12 Maret 2012

Pelangi



Saat kanak-kanak, saya sempat tinggal di suatu kota kabupaten kecil di tanah Pasundan. Di sana, semua yang berbau alam terasa akrab dengan masa kecil saya. Sawah, gunung, tanah lapang luas dengan rumput menghijau di atasnya, (lapangan ini dipakai untuk pendaratan hercules tentara angkatan udara, dan kerap menjadi tempat anak-anak komplek bermain sepak bola), dan segala sesuatu yang indah tentang alam yang tak lagi saya temui di Jakarta.

Ketika hujan mereda, di petang atau pagi hari, dari halaman rumah saya, saya masih bisa menyaksikan busur pelangi yang terlukis di langit, atau kadang kemunculannya membuat kegagahan gunung di seberang komplek menjadi lebih ramah dan cantik.

Busur pelangi, tiga warna cerah (merah kuning hijau) kerap membentang di langit dengan lengkungan yang berbalik arah dengan lengkung bulan sabit atau lengkung senyuman di wajah kita. Tapi meskipun bentuknya lengkungan sedih, kehadiran pelangi selalu dinanti. Ketika hujan lebat menyudahi durasinya membasahi bumi, wajah bumi mendadak sumringah karena pelangi. Itu pasti karena warna-warna yang dimiliki pelangi. Tak terbayangkan jika pelangi berwarna kelabu, atau hanya garis abu-abu atau hitam yang melengkung di langit. Duh...

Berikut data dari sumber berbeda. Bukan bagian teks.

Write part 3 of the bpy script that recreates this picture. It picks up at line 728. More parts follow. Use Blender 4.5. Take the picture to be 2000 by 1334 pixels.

Ini, hanya sedikit pelajaran dari pelangi. Dari alam kita.
Pelangi mengingatkan, hal-hal yang indah tidak selalu baik.
Namun hal-hal yang baik selalu indah.
Pelangi indah, tapi kemunculannya justru setelah hujan menyelesaikan tugasnya. Hal-hal yang baik, seperti juga hal-hal buruk, hanya untuk sementara saja.
Pelangi indah, namun lengkung wajahnya ke bawah. Suka dan duka bergantian, susah senang punya giliran, semua untuk membuat hidup menjadi lebih berwarna. Berpelangi.